"İçim açılsın diye ..."

mostar

Profesör
Katılım
6 Ara 2009
Mesajlar
1,011
Tepkime puanı
244
Puanları
0
"İçim açılsın diye ..."

Çarşamba günü sizlere torununa "içim açılsın diye çam ağacı aldığını" söyleyen mütedeyyin babaanneden bahsetmiştim..
Bu gün "içim açılsın diye" başlayan cümleler üzerinden iz sürmek istiyorum.


Hiç olmayacak bir nesneyi alan ya da böyle bir alışveriş yaptığını düşünen kadın "içim açılsın diye aldım" cümlesi ile başlıyor etrafına kendini anlatma izah etme operasyonuna. Böyle der demez akan sular duruluyor, içi kararmış bu zavallı kadına ölmeden evvel canı erik çekmiş insan muamelesi yapılarak, bir avuç erik bulmanın derdine düşülüyor adeta.


"İçim açılsın diye" kimisi yirminci tenceresini alıyor; tencereler pırıl pırıl raflarda dururken, en yakın yerden pizza, lahmacun, köfte ısmarlanıyor.
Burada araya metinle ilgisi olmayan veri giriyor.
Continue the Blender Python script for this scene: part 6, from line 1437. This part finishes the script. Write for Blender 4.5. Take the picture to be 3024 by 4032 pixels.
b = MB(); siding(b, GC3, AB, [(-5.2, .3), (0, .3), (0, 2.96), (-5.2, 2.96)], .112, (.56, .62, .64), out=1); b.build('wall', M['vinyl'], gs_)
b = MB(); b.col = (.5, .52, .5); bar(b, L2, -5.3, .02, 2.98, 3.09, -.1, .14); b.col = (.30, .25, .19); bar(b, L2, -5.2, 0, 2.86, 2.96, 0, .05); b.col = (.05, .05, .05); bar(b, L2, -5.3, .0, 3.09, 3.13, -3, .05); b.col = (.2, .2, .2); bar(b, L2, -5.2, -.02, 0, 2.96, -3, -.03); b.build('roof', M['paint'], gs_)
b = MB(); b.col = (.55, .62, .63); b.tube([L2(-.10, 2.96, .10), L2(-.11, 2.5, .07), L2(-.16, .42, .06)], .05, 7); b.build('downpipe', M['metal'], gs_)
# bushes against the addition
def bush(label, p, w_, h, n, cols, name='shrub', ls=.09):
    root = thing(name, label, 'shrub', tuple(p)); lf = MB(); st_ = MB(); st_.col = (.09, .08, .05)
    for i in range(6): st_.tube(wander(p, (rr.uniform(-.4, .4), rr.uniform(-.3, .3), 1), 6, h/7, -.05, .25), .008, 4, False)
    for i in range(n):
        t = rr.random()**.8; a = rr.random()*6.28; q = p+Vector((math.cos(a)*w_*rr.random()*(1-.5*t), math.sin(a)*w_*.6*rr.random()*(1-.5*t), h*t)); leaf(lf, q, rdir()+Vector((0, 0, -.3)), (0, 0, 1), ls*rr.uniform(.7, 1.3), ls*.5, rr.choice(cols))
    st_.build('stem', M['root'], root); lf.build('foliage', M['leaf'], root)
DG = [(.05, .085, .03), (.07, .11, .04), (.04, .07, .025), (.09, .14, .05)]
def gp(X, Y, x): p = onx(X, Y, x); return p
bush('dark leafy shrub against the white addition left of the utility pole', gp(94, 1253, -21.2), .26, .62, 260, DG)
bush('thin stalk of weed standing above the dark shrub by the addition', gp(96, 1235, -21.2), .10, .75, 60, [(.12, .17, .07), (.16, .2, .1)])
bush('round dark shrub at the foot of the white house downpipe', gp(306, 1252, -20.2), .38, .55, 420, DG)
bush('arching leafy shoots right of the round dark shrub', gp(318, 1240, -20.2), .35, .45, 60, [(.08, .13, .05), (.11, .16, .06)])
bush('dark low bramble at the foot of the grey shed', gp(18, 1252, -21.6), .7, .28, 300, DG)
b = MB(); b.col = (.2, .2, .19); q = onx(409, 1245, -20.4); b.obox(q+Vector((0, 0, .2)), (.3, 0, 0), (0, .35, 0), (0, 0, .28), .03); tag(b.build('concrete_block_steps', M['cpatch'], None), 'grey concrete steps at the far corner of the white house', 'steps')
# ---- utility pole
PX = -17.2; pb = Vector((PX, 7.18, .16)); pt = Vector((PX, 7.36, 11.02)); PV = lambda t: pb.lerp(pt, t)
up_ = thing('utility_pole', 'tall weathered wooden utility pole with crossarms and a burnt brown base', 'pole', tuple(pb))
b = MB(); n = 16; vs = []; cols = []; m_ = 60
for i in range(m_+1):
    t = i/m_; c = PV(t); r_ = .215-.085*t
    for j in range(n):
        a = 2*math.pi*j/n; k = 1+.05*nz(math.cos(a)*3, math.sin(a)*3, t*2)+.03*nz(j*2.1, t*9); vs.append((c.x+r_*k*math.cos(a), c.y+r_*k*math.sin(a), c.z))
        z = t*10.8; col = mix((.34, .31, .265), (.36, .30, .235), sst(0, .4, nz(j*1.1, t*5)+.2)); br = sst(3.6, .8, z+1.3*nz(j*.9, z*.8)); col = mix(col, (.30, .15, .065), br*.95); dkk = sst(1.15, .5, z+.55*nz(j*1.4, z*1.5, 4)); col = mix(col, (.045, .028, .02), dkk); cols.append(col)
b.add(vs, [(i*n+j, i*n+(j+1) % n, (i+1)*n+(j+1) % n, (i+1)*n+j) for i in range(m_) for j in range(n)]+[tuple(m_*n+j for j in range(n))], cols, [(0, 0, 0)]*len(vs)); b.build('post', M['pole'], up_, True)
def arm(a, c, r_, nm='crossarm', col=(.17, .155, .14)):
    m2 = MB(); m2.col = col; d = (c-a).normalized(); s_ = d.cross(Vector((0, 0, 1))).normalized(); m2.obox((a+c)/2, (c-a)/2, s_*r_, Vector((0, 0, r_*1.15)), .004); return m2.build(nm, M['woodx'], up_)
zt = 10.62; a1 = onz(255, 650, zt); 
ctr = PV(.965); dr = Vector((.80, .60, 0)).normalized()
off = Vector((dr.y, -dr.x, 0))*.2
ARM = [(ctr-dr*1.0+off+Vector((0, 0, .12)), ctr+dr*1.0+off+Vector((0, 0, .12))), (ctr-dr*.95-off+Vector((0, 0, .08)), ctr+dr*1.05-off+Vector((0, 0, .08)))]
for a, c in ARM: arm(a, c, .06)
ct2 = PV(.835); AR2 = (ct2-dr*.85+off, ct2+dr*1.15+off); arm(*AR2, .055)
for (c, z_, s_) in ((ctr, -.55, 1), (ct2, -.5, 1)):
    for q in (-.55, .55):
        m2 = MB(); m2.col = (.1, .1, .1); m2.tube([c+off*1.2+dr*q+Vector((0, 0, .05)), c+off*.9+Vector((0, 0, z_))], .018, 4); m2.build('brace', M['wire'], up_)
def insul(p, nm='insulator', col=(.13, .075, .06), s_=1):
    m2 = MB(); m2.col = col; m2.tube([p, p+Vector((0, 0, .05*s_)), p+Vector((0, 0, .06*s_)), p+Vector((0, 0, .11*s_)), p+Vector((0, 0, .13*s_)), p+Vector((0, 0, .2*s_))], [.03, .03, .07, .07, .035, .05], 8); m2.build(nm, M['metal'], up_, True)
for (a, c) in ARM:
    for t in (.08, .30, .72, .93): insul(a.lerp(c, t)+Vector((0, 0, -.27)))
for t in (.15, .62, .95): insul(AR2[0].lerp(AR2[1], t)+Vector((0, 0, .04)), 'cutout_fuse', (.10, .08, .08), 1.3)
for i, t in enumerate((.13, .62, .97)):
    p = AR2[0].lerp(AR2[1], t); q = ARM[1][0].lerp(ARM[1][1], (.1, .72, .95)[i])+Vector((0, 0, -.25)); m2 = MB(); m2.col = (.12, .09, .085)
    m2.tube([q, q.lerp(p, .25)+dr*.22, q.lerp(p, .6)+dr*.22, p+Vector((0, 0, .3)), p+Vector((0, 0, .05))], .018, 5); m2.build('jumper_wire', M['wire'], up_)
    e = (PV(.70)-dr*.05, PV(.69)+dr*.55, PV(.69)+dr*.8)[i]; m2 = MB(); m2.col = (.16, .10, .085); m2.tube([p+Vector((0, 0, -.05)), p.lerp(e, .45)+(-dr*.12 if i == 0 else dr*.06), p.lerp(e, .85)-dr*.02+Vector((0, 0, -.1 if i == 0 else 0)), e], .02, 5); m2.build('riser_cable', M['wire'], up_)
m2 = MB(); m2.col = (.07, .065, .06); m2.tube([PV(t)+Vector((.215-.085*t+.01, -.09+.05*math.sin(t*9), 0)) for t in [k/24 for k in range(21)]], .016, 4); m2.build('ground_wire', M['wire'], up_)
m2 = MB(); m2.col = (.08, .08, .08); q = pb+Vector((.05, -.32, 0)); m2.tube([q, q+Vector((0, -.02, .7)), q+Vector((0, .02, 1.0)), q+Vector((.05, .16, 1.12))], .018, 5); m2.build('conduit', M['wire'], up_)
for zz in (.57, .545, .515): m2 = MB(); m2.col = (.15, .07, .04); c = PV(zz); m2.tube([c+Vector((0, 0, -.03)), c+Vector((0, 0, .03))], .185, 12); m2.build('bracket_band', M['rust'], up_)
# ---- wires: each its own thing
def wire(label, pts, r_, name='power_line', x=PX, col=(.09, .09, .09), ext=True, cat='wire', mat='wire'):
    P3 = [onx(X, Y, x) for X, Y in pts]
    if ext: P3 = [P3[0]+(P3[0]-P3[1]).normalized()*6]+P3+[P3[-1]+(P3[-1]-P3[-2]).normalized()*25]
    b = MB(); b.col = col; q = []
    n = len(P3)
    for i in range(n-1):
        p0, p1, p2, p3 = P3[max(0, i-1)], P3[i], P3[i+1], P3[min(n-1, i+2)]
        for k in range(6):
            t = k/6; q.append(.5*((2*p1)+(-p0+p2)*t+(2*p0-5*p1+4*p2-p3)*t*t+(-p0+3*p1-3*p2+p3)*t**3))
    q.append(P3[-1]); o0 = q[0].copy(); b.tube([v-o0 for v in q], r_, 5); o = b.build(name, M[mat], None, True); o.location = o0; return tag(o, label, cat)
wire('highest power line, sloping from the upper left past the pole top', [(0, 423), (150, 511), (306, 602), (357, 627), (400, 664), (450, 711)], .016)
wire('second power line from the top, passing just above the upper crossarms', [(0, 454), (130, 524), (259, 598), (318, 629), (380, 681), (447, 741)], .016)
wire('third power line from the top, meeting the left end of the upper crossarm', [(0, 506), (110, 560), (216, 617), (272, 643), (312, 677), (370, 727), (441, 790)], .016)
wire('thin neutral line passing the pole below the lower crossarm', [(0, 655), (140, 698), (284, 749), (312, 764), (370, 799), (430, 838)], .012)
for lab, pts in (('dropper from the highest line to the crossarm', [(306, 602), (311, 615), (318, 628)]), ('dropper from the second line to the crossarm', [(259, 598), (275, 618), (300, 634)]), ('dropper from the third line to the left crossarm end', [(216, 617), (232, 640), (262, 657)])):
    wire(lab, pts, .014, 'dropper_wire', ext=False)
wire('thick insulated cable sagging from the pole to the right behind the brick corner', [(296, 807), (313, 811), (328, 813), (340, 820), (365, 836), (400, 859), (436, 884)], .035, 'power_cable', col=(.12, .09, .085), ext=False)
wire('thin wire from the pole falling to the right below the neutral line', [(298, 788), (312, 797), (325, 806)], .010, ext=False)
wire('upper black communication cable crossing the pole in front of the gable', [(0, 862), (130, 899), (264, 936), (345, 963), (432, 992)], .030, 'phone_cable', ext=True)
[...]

"İçim açılsın diye" boynunda ya da ellerinde asla görülmeyen takıların yüz bilmem kaçıncı modeli alınıyor.


"İçim açılsın diye" ele almanın bir hayli cesaret gerektireceği uçuk-kaçık bir çanta alınıyor.
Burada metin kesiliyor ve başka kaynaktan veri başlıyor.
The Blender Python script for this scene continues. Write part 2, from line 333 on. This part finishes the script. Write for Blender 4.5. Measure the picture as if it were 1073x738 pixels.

"İçim açılsın diye" yeni bir kahvaltı seti alınıyor rengârenk. Ama o kahvaltı setinin etrafında ailenin tamamını bir arada görmek mümkün olmuyor. Baba gece yarılarına kadar süren suyunun suyu maç yorumlarını, anne TV dizisi arası reklamları seyrettiği için, evin çocuğu/çocukları gözünün çapağını yıkayamadan servise zor yetişiyor.


İçi kapalı kalıyor herkesin.


İçi kapalı kaldığı için yeni bir çarşı pazar örgütlenmesi içine giriliyor.
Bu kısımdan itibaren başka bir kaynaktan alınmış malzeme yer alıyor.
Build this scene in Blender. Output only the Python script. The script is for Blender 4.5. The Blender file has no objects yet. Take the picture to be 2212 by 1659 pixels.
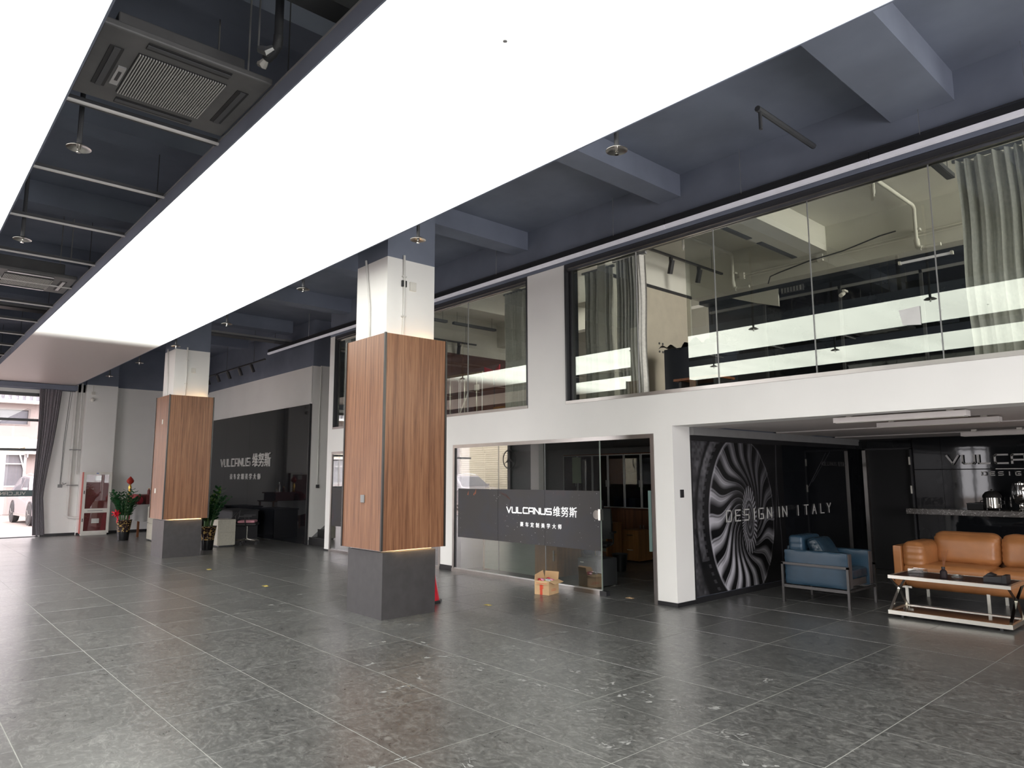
import bpy, bmesh, math, random
import numpy as np
from mathutils import Vector, Matrix
random.seed(7)
C = bpy.context.scene.collection
PI = math.pi
# ------------------------------------------------------------------ camera
cam_d = bpy.data.cameras.new('camera'); cam = bpy.data.objects.new('camera', cam_d); C.objects.link(cam)
F = Vector((-0.73805506, 0.66187098, 0.13115459)); R = Vector((0.66735332, 0.74473576, -0.002863)); U = Vector((0.09957045, -0.0854134, 0.99135779))
m = Matrix(((R.x, U.x, -F.x, 0), (R.y, U.y, -F.y, 0), (R.z, U.z, -F.z, 1.6), (0, 0, 0, 1)))
cam.matrix_world = m
cam_d.sensor_fit = 'HORIZONTAL'; cam_d.sensor_width = 36; cam_d.lens = 36 * 1512.185 / 2212
cam_d.clip_start = 0.05; cam_d.clip_end = 300
bpy.context.scene.camera = cam
sc = bpy.context.scene
sc.view_settings.view_transform = 'Standard'; sc.view_settings.look = 'None'
sc.view_settings.gamma = 1; sc.view_settings.use_curve_mapping = False
sc.view_settings.exposure = 0.64
sc.cycles.max_bounces = 10; sc.cycles.transparent_max_bounces = 12; sc.cycles.glossy_bounces = 5
sc.cycles.sample_clamp_indirect = 4
# ------------------------------------------------------------------ world: bright overcast sky
w = bpy.data.worlds.new('world'); sc.world = w; w.use_nodes = True
wn = w.node_tree.nodes; bg = wn['Background']
tc = wn.new('ShaderNodeTexCoord'); sep = wn.new('ShaderNodeSeparateXYZ'); rp = wn.new('ShaderNodeValToRGB')
w.node_tree.links.new(tc.outputs['Generated'], sep.inputs[0]); w.node_tree.links.new(sep.outputs['Z'], rp.inputs[0])
rp.color_ramp.elements[0].position = 0.0; rp.color_ramp.elements[0].color = (0.62, 0.60, 0.62, 1)
rp.color_ramp.elements[1].position = 0.6; rp.color_ramp.elements[1].color = (1.0, 0.96, 0.98, 1)
w.node_tree.links.new(rp.outputs[0], bg.inputs['Color']); bg.inputs['Strength'].default_value = 8.0

def portal(x, y, z, sx, sz, rot):                     # marks a wall opening for the sky light
    l = bpy.data.lights.new('sky_portal', 'AREA'); l.shape = 'RECTANGLE'; l.size = sx; l.size_y = sz
    l.cycles.is_portal = True
    o = bpy.data.objects.new('sky_portal', l); o.location = (x, y, z); o.rotation_euler = rot; C.objects.link(o)
portal(-4.5, -3.75, 2.0, 19, 3.9, (PI/2, 0, 0))       # front glazing behind the camera (faces +y)
portal(-23.45, -0.05, 1.95, 6.9, 3.9, (PI/2, 0, -PI/2))   # glazed end wall (faces +x)
portal(5.4, 3.5, 1.9, 5.0, 3.8, (PI/2, 0, PI/2))  # opening in the unseen right wall, sized for daylight
def lamp_area(x, y, z, sx, sy, power, col=(1, 1, 1), rot=(0, 0, 0)):
    l = bpy.data.lights.new('fill_light', 'AREA'); l.shape = 'RECTANGLE'; l.size = sx; l.size_y = sy
    l.energy = power; l.color = col
    o = bpy.data.objects.new('fill_light', l); o.location = (x, y, z); o.rotation_euler = rot; C.objects.link(o)
    return o
lamp_area(4.9, 8.9, 4.0, 2.4, 2.0, 420, (1, .97, .9), (0, PI*0.5, 0))     # added to brighten the upstairs room and curtains, no window here
lamp_area(-9.0, 9.6, 5.1, 2.0, 1.4, 30, (1, .96, .9))                   # added to brighten the upstairs landing, no fixture here
lamp_area(-0.4, 10.4, 2.1, 1.0, 1.6, 12, (1, .93, .86))             # lounge area light without a fixture, right of view
# ------------------------------------------------------------------ mesh helpers
class MB:
    def __init__(s): s.v = []; s.f = []; s.mi = []; s.cur = 0
    def add(s, vs, fs):
        n = len(s.v); s.v += [tuple(v) for v in vs]; s.f += [tuple(i+n for i in f) for f in fs]; s.mi += [s.cur]*len(fs); return s
    def box(s, x0, x1, y0, y1, z0, z1):
        x0, x1 = min(x0, x1), max(x0, x1); y0, y1 = min(y0, y1), max(y0, y1); z0, z1 = min(z0, z1), max(z0, z1)
        return s.add([(x0,y0,z0),(x1,y0,z0),(x1,y1,z0),(x0,y1,z0),(x0,y0,z1),(x1,y0,z1),(x1,y1,z1),(x0,y1,z1)],
              [(0,3,2,1),(4,5,6,7),(0,1,5,4),(1,2,6,5),(2,3,7,6),(3,0,4,7)])
    def prism(s, pts, axis, a, b):                    # pts 2D polygon, extruded along axis from a to b
        def P(p, t):
            return {'x': (t, p[0], p[1]), 'y': (p[0], t, p[1]), 'z': (p[0], p[1], t)}[axis]
        n = len(pts)
        return s.add([P(p, a) for p in pts] + [P(p, b) for p in pts],
                     [tuple(range(n))[::-1], tuple(range(n, 2*n))] + [(i, (i+1) % n, n+(i+1) % n, n+i) for i in range(n)])
    def tube(s, pts, r, n=8, cap=True):
        pts = [Vector(p) for p in pts]; rs = r if isinstance(r, (list, tuple)) else [r]*len(pts)
        base = len(s.v); up = None
        for i, p in enumerate(pts):
            d = (pts[min(i+1, len(pts)-1)] - pts[max(i-1, 0)]).normalized()
            if up is None:
                up = d.cross(Vector((0, 0, 1)) if abs(d.z) < .9 else Vector((1, 0, 0))).normalized()
            up = (up - d*up.dot(d)).normalized(); sd = d.cross(up)
            for k in range(n):
                a = 2*PI*k/n; s.v.append(tuple(p + (up*math.cos(a) + sd*math.sin(a))*rs[i]))
        fs = []
        for i in range(len(pts)-1):
            for k in range(n):
                fs.append((base+i*n+k, base+i*n+(k+1) % n, base+(i+1)*n+(k+1) % n, base+(i+1)*n+k))
        if cap:
            fs.append(tuple(base+k for k in range(n))[::-1]); fs.append(tuple(base+(len(pts)-1)*n+k for k in range(n)))
        s.f += fs; s.mi += [s.cur]*len(fs); return s
    def lathe(s, prof, c=(0, 0), n=24, axis='z', off=0.0):
        base = len(s.v)
        for r, z in prof:
            for k in range(n):
                a = 2*PI*k/n + off
                if axis == 'z': s.v.append((c[0]+r*math.cos(a), c[1]+r*math.sin(a), z))
                elif axis == 'y': s.v.append((c[0]+r*math.cos(a), z, c[1]+r*math.sin(a)))
                else: s.v.append((z, c[0]+r*math.cos(a), c[1]+r*math.sin(a)))
        fs = []
        for i in range(len(prof)-1):
            for k in range(n):
                fs.append((base+i*n+k, base+i*n+(k+1) % n, base+(i+1)*n+(k+1) % n, base+(i+1)*n+k))
        if prof[0][0] > 1e-4: fs.append(tuple(base+k for k in range(n))[::-1])
        if prof[-1][0] > 1e-4: fs.append(tuple(base+(len(prof)-1)*n+k for k in range(n)))
        s.f += fs; s.mi += [s.cur]*len(fs); return s
    def bar(s, a, b, wx, wz):                         # rectangular bar between two points
        a, b = Vector(a), Vector(b); d = (b-a).normalized()
        sd = d.cross(Vector((0, 0, 1)) if abs(d.z) < .95 else Vector((0, 1, 0))).normalized(); up = sd.cross(d)
        vs = []
        for p in (a, b):
            for i, j in ((-1,-1),(1,-1),(1,1),(-1,1)): vs.append(p + sd*(i*wx/2) + up*(j*wz/2))
        return s.add(vs, [(0,3,2,1),(4,5,6,7),(0,1,5,4),(1,2,6,5),(2,3,7,6),(3,0,4,7)])
    def grid(s, fn, nu, nv):
        base = len(s.v)
        for j in range(nv+1):
            for i in range(nu+1): s.v.append(tuple(fn(i/nu, j/nv)))
        for j in range(nv):
            for i in range(nu):
                a = base+j*(nu+1)+i; s.f.append((a, a+1, a+nu+2, a+nu+1)); s.mi.append(s.cur)
        return s
    def move(s, M):
        s.v = [tuple(M @ Vector(v)) for v in s.v]; return s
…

Bir sürü ıvır zıvır "içim açılsın diye" eve tıkıştırılırken, evlerde eşyadan yer kalmıyor.


Eşyadan yer kalmayınca insanların içi daha çok sıkılıyor. Daha çok içi sıkılan, iç açıcı şeylerin peşine düşüyor.
Ve bu kısır döngü sürgit devam ediyor.
"İçim açılsın diye..."


Herkes bu cümleyi neden derhal anlıyor?
Empati cümlesi olarak neden bütün kapıları açan sihirli bir cümle bu cümle.


Çünkü herkesin içi kapalı.
Hepimizin içi kapalı.


Aramızda elbette gönül gözü açık, basireti sağlam kişiler var elhamdülillah. Allah eksikliklerini göstermesin. Yoksa dünyamız bütün enerjisini kaybetmiş kara bir kuyuya döner. Lakin o kullar kendisini göstermez öyle ayan beyan. Ben oldum diye ortalıklarda dolaşanlar da iç karartmalara vesile oluyor bolca.
İçimizin açılması yani ufkumuzun açılması, yani ötelerin sesini daha çok duymamız için eşyadan bağımızı koparmamız gerekiyor. Eşya ne olduğundan çok yer kaplamalı zihnimizde ne olduğundan az.


Zaruret miktarı işte.


Yusuf Hemadani "Hayat Nedir?" adlı eserinde hayatın bir teselli olduğunu söyler: " Yedi kat gök ve yerin mahlûkatı, teselli ve huzur bulma konusunun özünde hem fikirdir. Ancak teselli olma ve huzur bulma yerleri farklı farklıdır. Herkesin kendi makamı ve durumuna göre bir teselli yeri vardır. İnsan onun varlığı ile huzur bulur, rahatlar ve sakinleşir. Onu kaybettiği zaman muzdarip ve huzursuz olur. Onunla rahatlayıp gönlü sıkıntıdan kurtulduğu için Hak yolunun yolcuları olan Peygamberler şöyle demişlerdir:



"Falan kişi falan şeyle canlıdır, onunla yaşamaktadır".


Siz neyle yaşıyorsunuz sahi? Eşyalarla mı? En yakın dostlarınız yeni model bir eşya mı? Ah Affedersiniz elektronik eşyalar için model kelimesini kullanmıyorduk ne vakittir değil mi? Yeni nesil diyorduk. En yakın arkadaşınız yeni nesil eşyalar mı?